# Written problem:
Search the material for the word "this" and report each line where it turns up.

# Available records:
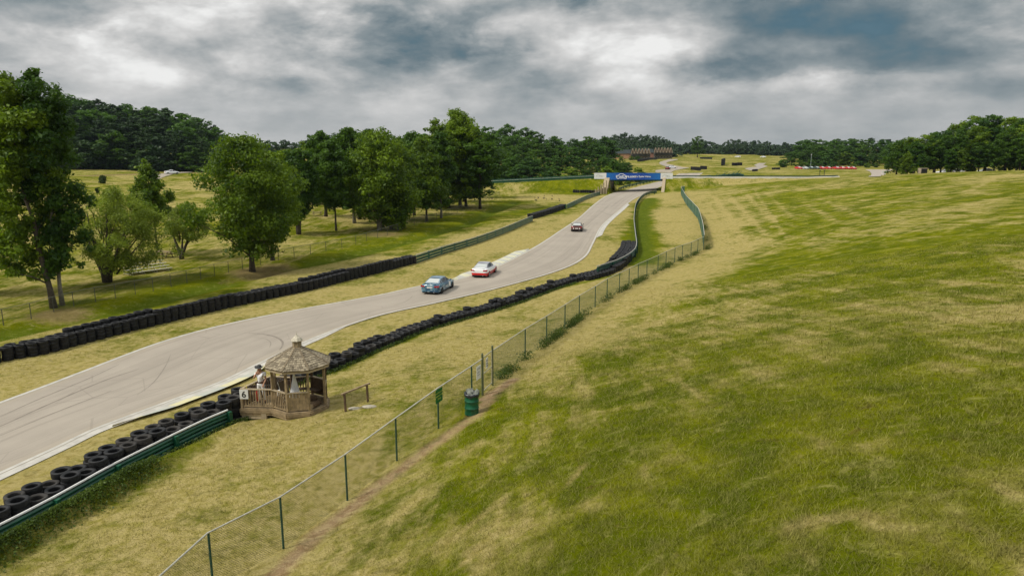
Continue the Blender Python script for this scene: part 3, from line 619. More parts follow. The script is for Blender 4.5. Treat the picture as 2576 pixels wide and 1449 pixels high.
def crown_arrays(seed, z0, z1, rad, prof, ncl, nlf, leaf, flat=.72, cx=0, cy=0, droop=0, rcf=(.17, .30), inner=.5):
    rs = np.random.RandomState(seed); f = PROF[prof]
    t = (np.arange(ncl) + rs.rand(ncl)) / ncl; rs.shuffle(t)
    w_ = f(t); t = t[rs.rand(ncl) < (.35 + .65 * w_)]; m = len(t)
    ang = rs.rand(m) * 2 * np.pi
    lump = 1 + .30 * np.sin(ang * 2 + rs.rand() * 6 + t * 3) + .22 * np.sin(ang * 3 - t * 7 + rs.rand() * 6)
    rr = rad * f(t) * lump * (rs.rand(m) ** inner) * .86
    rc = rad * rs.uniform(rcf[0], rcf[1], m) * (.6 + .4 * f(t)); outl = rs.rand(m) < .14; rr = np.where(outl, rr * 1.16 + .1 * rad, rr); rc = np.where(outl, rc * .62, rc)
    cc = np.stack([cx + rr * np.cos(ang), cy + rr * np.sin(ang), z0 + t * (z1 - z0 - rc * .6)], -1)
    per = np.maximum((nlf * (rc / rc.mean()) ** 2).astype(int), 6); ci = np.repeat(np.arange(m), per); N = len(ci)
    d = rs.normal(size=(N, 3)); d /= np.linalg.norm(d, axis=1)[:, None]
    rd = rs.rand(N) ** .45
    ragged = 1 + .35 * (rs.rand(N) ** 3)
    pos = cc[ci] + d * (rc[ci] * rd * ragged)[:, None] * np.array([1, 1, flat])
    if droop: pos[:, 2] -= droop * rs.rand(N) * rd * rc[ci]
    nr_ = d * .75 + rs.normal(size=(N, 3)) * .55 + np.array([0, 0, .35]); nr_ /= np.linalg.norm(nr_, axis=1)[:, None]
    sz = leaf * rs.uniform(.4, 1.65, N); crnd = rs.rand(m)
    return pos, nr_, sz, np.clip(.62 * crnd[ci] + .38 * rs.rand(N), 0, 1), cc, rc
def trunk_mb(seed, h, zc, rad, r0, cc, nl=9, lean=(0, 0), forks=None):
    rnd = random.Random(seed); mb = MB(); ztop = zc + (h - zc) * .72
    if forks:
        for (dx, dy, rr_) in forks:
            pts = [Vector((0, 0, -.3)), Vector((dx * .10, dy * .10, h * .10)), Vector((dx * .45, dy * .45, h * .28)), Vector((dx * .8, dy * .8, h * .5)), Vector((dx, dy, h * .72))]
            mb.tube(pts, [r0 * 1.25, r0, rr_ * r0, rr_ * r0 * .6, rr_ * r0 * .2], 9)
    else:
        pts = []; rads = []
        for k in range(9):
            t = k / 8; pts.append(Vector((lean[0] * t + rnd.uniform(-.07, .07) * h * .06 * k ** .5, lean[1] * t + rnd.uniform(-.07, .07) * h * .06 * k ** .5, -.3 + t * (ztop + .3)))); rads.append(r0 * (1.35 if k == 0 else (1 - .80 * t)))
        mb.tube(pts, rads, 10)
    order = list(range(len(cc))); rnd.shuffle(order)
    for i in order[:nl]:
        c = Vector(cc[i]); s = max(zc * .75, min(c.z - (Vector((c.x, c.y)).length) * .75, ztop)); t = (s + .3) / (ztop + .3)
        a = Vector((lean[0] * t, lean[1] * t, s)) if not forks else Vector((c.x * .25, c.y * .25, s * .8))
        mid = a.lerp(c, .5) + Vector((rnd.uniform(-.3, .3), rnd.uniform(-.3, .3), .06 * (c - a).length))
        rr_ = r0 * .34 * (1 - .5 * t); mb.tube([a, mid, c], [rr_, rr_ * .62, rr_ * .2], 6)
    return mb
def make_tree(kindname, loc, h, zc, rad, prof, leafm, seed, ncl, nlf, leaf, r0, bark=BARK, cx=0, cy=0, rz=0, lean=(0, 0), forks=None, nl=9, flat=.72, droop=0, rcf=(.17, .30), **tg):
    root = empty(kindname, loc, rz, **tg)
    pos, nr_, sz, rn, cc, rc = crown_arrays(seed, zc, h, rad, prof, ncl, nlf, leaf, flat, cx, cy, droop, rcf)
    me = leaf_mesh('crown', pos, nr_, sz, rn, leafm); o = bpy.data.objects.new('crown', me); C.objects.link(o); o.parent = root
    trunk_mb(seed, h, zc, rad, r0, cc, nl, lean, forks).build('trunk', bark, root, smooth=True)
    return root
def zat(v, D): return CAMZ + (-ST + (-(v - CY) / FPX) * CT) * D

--

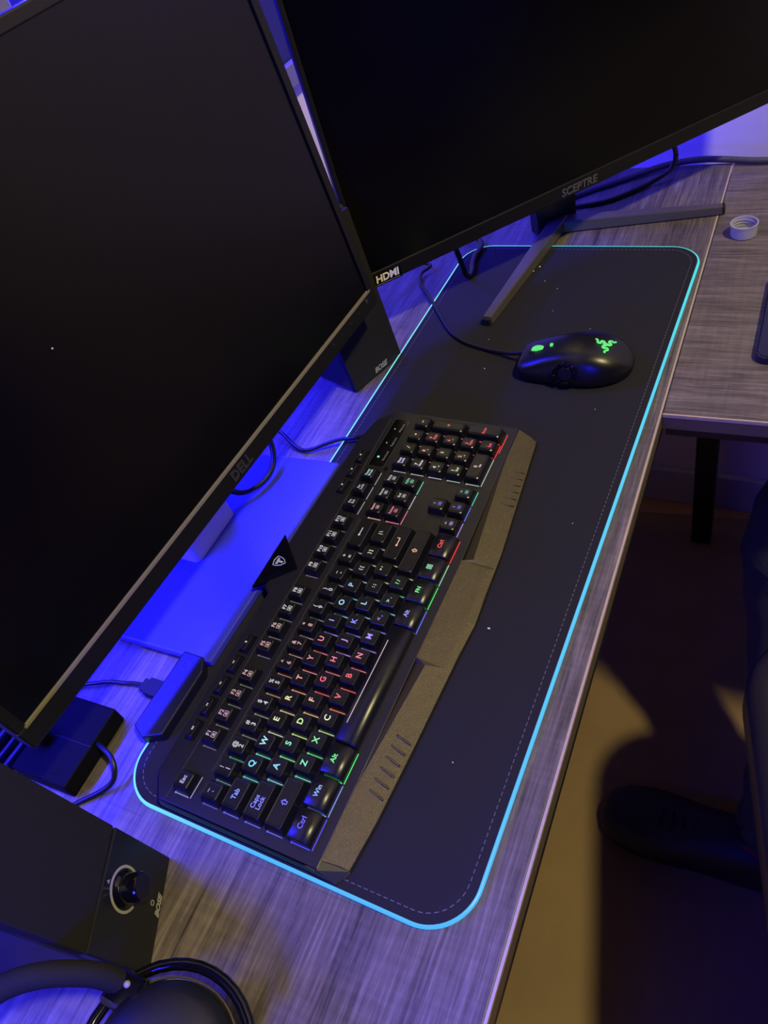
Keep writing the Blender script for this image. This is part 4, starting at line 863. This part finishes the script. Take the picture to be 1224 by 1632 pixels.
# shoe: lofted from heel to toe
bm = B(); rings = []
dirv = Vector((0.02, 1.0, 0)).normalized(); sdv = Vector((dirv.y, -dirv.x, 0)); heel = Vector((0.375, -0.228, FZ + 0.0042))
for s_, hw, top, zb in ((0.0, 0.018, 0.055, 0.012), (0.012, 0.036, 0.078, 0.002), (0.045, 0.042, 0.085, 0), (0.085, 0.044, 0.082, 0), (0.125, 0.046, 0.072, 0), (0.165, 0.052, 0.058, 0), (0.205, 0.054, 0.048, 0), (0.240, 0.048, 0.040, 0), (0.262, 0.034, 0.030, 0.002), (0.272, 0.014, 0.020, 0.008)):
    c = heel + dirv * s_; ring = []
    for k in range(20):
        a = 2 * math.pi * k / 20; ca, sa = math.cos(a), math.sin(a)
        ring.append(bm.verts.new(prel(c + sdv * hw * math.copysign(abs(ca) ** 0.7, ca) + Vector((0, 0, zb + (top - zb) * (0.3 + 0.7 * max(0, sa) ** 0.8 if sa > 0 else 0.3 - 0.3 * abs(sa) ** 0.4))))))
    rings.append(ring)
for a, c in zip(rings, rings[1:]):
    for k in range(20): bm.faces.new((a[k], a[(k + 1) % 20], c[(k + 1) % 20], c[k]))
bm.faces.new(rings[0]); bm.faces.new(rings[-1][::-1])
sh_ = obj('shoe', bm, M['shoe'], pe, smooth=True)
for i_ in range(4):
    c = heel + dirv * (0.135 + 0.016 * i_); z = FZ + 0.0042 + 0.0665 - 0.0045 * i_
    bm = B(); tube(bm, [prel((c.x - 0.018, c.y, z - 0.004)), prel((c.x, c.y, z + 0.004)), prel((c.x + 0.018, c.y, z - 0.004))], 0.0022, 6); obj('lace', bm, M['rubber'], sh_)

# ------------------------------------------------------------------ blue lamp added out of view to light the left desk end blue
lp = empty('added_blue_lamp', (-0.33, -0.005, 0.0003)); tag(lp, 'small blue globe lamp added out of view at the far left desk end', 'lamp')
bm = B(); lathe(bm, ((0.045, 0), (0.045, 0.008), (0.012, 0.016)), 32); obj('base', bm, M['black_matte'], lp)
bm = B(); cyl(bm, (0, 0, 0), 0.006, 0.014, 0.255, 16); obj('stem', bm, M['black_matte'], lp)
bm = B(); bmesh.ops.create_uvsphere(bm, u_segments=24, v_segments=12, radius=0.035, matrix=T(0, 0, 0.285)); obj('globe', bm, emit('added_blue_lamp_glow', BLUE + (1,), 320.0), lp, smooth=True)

* * *

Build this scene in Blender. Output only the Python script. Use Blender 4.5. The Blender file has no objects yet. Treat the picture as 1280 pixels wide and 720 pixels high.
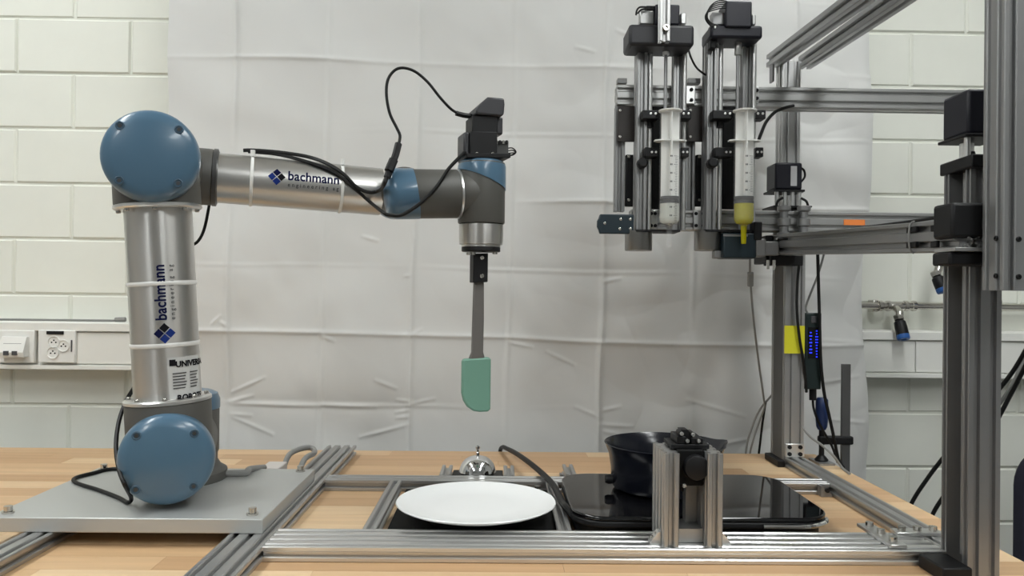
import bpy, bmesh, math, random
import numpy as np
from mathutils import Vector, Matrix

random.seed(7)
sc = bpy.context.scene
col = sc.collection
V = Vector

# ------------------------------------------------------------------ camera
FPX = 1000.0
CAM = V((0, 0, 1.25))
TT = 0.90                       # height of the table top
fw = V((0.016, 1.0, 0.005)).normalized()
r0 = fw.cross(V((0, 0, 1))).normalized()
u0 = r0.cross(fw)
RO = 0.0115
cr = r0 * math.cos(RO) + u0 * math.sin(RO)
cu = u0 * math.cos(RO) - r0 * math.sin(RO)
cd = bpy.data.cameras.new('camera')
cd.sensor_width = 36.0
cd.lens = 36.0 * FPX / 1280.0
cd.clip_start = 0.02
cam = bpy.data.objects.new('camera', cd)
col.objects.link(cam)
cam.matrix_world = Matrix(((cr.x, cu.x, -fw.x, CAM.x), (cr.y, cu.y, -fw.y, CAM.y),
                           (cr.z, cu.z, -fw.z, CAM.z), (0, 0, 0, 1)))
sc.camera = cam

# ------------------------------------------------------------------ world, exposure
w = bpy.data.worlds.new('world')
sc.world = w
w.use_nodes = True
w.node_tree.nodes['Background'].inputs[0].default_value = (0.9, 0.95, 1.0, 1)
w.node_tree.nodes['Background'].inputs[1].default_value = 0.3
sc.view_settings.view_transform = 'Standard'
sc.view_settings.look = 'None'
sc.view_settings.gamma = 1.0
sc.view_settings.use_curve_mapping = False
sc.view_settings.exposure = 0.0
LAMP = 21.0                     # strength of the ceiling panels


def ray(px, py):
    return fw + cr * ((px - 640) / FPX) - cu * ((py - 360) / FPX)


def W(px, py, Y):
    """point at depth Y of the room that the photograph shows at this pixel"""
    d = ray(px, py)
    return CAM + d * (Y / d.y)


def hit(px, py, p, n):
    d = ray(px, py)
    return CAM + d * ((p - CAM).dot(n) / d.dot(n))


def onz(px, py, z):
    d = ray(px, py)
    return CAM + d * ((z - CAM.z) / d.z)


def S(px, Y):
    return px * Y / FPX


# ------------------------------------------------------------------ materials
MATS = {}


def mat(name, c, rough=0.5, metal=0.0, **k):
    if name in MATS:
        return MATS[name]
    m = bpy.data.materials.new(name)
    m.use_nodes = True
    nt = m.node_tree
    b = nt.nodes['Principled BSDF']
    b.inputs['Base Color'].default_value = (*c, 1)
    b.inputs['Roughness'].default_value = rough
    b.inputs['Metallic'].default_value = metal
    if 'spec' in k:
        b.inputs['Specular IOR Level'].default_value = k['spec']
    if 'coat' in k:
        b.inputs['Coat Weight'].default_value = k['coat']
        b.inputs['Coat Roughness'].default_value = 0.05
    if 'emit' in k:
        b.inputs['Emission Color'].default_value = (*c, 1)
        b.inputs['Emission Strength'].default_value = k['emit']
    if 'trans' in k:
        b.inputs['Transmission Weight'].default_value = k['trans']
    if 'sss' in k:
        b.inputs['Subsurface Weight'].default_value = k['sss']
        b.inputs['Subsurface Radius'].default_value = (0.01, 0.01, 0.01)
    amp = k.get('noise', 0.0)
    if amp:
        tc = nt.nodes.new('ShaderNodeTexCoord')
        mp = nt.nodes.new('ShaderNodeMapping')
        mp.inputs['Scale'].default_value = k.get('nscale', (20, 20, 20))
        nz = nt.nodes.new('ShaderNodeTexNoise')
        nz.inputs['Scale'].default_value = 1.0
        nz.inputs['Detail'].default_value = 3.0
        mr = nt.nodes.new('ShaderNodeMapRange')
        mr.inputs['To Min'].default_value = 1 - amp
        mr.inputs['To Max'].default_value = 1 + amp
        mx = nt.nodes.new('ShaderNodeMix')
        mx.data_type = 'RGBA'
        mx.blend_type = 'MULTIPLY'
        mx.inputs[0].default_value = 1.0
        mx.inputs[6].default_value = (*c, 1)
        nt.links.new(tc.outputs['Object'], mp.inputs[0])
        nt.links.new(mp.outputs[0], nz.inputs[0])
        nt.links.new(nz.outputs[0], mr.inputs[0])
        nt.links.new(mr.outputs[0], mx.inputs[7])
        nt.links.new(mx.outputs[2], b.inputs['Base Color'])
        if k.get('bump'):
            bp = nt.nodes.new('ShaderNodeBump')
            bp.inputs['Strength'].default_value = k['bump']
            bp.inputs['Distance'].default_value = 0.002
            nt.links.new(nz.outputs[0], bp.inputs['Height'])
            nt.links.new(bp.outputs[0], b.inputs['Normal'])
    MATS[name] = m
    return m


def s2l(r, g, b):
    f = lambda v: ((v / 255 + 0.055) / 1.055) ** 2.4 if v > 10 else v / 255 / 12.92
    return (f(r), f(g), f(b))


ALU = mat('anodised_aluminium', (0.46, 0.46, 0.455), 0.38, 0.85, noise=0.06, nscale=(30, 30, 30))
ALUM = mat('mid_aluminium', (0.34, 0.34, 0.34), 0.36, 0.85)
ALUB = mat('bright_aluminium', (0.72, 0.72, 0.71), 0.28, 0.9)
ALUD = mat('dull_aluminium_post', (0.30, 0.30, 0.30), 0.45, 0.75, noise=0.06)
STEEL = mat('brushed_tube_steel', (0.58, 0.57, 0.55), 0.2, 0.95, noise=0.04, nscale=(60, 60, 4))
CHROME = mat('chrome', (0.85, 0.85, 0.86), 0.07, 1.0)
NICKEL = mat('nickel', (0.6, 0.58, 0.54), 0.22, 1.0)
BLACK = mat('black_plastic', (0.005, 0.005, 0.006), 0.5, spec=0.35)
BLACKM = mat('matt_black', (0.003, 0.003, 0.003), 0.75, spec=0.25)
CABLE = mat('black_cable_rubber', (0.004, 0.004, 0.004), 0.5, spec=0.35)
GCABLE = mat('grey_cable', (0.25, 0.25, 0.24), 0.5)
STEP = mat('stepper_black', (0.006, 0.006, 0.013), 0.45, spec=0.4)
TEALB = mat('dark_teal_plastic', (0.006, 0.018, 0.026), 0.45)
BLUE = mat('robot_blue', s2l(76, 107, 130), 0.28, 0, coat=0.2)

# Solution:
Continue the Blender Python script for this scene: part 3, from line 619. More parts follow. The script is for Blender 4.5. Treat the picture as 2576 pixels wide and 1449 pixels high.
Keep writing the Blender script for this image. This is part 4, starting at line 863. This part finishes the script. Take the picture to be 1224 by 1632 pixels.
Build this scene in Blender. Output only the Python script. Use Blender 4.5. The Blender file has no objects yet. Treat the picture as 1280 pixels wide and 720 pixels high.
    """point at depth Y of the room that the photograph shows at this pixel"""